DATA PROVIDED
☆ ☆ ☆ ☆

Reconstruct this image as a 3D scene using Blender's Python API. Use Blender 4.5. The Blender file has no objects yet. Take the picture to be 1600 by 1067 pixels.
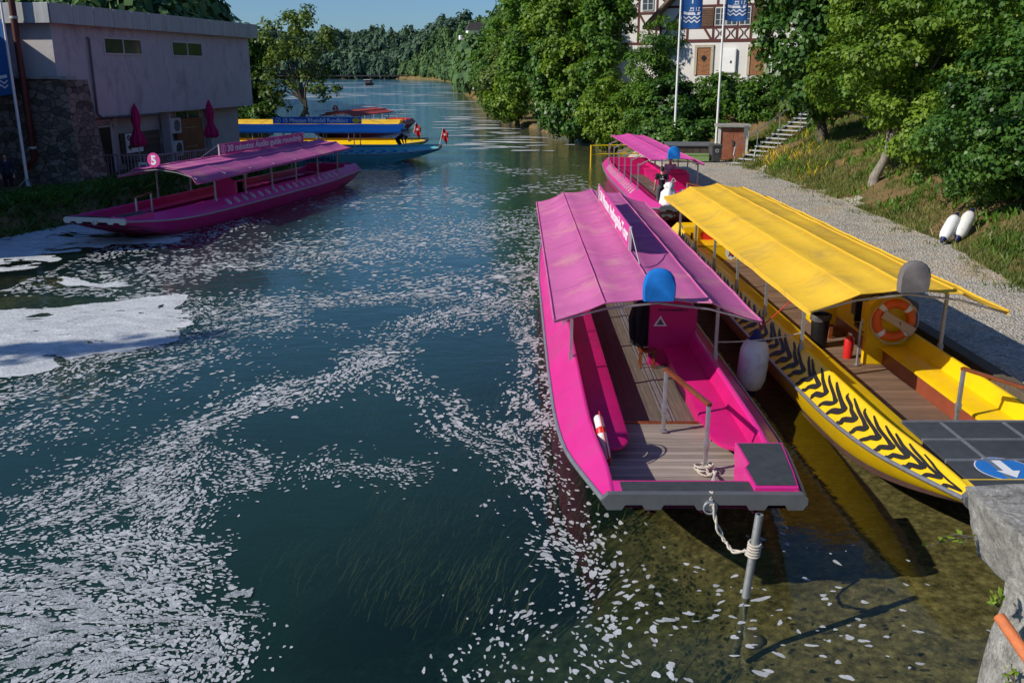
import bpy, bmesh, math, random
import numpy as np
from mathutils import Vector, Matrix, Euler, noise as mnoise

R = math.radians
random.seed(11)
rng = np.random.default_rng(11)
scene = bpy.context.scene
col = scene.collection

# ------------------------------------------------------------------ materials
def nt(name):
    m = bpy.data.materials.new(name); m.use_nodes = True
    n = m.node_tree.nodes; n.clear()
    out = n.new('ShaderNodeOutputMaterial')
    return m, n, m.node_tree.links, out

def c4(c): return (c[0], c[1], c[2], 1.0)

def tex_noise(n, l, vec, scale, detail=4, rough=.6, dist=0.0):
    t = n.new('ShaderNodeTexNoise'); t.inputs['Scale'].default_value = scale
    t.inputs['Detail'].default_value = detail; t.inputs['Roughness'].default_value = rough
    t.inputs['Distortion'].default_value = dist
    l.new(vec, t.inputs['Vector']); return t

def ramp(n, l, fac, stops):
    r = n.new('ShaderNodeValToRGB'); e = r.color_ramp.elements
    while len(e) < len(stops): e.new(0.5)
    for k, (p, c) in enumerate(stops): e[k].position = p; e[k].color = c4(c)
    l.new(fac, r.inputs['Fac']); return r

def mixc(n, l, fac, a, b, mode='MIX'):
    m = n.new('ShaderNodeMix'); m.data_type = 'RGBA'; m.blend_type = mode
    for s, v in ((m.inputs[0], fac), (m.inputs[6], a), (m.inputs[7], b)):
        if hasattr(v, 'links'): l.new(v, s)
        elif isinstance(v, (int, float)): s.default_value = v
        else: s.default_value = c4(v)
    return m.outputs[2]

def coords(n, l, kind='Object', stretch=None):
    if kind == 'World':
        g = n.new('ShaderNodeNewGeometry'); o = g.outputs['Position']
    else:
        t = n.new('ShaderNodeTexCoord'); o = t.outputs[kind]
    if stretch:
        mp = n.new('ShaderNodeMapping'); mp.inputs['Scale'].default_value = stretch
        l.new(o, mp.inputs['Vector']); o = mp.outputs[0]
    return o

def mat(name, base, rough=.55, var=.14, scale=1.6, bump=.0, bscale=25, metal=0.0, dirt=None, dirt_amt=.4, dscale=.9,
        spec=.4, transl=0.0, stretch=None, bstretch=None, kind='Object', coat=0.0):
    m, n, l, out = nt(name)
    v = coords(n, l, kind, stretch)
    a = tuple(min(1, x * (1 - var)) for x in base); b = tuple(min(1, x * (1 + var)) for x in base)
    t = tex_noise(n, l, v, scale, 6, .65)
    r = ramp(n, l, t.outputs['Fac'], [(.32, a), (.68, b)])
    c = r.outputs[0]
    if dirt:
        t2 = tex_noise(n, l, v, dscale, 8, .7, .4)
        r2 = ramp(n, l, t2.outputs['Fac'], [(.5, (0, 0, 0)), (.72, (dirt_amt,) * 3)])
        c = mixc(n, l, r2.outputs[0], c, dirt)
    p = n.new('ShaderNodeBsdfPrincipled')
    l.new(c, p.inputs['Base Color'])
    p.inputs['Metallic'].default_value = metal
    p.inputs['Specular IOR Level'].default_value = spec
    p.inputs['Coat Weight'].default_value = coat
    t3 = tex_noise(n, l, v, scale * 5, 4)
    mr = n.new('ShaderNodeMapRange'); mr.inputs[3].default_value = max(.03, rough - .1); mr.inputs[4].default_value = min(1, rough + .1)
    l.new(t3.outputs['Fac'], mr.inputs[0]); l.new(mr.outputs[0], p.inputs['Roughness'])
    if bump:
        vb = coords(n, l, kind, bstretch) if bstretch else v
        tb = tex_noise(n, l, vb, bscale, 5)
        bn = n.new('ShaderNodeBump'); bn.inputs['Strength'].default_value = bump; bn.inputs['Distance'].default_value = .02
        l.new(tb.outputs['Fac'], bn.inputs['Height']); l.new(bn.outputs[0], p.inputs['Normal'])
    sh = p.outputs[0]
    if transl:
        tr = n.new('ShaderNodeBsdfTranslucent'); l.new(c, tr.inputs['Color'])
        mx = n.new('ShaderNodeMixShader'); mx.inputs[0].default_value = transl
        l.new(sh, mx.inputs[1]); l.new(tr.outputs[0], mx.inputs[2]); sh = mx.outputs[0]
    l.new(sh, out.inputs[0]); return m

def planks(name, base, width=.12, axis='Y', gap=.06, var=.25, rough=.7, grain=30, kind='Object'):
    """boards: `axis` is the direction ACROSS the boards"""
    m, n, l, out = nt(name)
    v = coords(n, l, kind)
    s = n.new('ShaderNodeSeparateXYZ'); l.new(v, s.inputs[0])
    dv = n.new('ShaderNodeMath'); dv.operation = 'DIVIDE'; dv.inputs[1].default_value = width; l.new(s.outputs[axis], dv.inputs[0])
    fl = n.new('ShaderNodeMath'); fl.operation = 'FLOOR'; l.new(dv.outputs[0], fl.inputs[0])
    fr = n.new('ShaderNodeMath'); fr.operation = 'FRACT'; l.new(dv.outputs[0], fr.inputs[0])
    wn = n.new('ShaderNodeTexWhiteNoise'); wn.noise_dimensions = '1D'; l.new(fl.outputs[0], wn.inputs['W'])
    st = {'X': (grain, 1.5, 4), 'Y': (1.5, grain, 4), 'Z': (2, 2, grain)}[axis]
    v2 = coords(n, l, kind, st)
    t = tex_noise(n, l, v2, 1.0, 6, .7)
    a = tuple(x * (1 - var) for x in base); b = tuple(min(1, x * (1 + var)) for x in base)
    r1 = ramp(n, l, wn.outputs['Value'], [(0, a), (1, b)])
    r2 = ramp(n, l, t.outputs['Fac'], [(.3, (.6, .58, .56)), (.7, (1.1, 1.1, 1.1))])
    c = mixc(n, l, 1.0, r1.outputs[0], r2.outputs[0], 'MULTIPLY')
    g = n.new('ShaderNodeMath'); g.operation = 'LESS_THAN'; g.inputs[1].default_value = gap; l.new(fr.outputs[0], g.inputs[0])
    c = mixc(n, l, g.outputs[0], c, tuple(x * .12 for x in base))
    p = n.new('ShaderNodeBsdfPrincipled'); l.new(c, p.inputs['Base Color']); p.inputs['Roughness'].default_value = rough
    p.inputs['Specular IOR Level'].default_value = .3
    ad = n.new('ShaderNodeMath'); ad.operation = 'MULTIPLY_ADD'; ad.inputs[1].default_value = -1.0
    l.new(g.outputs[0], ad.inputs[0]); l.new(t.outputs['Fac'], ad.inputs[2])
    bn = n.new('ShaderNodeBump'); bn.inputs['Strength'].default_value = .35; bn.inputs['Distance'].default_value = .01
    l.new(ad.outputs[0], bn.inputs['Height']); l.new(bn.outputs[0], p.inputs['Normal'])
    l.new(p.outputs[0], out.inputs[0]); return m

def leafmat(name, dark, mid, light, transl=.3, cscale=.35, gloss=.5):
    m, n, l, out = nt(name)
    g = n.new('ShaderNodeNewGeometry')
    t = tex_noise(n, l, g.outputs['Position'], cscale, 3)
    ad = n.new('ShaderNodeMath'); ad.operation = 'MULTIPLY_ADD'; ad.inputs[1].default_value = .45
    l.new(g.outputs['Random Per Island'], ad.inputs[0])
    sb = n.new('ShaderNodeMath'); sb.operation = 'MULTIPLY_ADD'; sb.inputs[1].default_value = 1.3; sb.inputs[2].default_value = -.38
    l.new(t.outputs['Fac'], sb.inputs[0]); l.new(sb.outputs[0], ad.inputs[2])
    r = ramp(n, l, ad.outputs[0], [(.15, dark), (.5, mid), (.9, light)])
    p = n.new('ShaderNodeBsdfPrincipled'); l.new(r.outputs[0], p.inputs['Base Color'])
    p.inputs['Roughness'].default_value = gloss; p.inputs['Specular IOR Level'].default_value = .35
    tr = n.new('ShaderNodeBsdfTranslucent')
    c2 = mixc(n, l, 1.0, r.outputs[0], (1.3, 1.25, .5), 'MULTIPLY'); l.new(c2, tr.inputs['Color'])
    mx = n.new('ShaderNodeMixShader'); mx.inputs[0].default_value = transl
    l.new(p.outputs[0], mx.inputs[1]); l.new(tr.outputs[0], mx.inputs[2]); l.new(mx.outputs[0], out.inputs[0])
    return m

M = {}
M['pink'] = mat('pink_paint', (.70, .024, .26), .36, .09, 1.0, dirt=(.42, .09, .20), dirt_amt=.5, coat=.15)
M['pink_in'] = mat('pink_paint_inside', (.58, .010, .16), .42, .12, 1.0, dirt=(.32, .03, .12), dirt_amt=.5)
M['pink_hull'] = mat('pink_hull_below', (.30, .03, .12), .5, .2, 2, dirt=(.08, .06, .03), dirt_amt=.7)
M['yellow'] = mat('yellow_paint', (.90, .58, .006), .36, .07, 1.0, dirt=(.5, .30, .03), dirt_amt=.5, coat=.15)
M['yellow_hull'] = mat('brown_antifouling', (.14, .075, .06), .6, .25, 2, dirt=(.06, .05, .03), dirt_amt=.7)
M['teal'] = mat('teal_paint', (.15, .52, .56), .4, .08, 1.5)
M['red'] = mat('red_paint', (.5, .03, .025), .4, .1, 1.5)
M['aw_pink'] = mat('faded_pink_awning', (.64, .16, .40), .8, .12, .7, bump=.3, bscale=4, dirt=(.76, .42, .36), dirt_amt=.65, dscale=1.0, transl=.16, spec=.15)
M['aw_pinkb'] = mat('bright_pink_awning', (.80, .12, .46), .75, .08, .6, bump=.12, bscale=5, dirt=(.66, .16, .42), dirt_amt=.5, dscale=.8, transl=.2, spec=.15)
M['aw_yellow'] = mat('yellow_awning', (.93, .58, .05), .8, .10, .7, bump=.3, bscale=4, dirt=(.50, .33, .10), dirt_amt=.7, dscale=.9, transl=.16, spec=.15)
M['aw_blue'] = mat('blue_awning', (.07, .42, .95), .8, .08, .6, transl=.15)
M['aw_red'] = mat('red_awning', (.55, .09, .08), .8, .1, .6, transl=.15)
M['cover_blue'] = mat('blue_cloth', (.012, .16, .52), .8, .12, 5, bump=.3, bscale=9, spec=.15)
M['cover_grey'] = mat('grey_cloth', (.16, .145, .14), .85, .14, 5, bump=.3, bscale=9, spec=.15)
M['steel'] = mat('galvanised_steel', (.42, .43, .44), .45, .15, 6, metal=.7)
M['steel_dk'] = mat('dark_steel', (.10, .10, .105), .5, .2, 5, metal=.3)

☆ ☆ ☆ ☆

EXERCISE GOAL
Transcribe exactly, with no pictures, the lines running from the first line of the material through the line holding "from mathutils import".

RESPONSE TO THE EXERCISE
Reconstruct this image as a 3D scene using Blender's Python API. Use Blender 4.5. The Blender file has no objects yet. Take the picture to be 1600 by 1067 pixels.
import bpy, bmesh, math, random
import numpy as np
from mathutils import Vector, Matrix, Euler, noise as mnoise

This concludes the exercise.